After reading through excerpts of the January, 23, 2013 U.S. congressional hearings where Secretary Clinton gave testimony about the Benghazi attacks, it is clear that Secretary Clinton has developed and matured the quintessential leadership traits she has. She was pretty viciously attacked and disrespected by some of those on the congressional side of the hearings, but she didn’t attack back.
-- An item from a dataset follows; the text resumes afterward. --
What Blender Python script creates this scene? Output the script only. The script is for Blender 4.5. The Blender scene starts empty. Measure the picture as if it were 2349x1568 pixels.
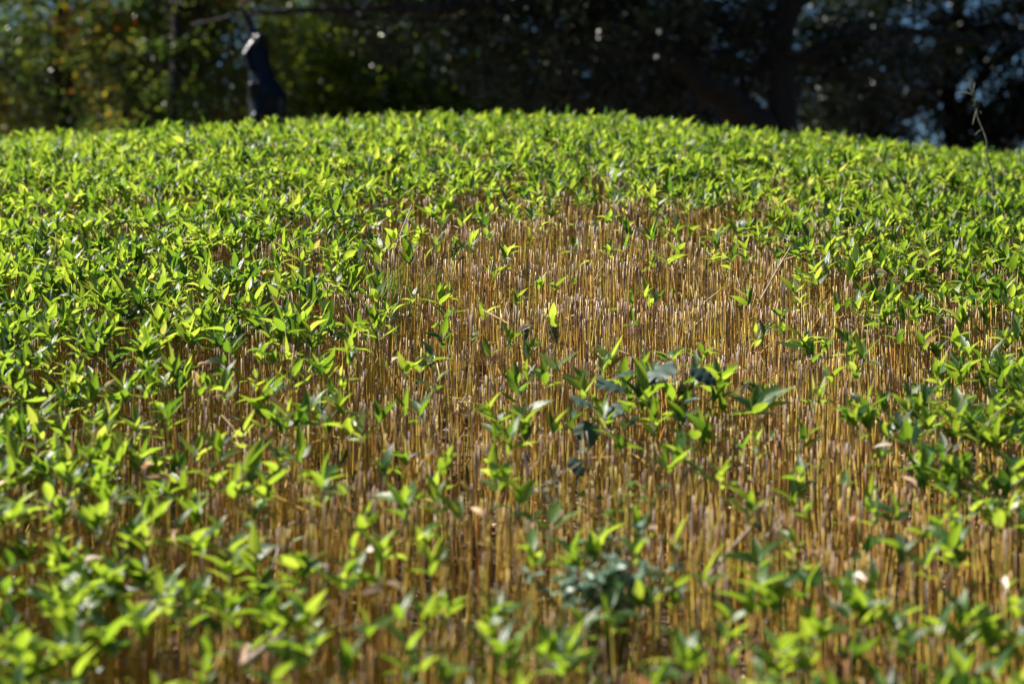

Another quintessential leadership trait that came out in the excerpts I read was Secretary Clinton’s ability to stay focused on the big picture – vision. And, perhaps, that is the underlying quintessential leadership trait that has sustained Secretary Clinton during many years on a crazy roller-coaster ride in a very public venue. Secretary Clinton didn’t let all the derailment attempts take over – the “would have, should have, could have” statements that focused on a past she had no control over and couldn’t change. Instead Secretary Clinton focused on the present and the future and how to change and improve things.

And the interesting thing about the congressional attacks of and outright disrespect toward Secretary Clinton and her response was it seems like the only adult – and the only quintessential leader – in the whole bunch that showed up that day was Secretary Clinton.

As not-so-public human beings, it’s very easy to jump in and become part of the peanut gallery and Monday morning quarterbacks. But as quintessential leaders, it’s a good exercise sometimes to put ourselves in the shoes of people like Secretary Clinton and see how many of our quintessential leadership traits would be as obvious and apparent in the same situation and circumstances.

When’s the last time you yelled at an employee in front of someone else? When’s the last time you attacked someone who was pointing out that something you are responsible for needed to change? When’s the last time somebody really made a nasty comment to you and you made a nastier one back to them? When’s the last time you did absolutely everything right with no mistakes?

Being quintessential leaders is a 24/7 job. In fact, it’s not job. It’s who we are and becoming better at being. Everything matters. Let’s never forget that!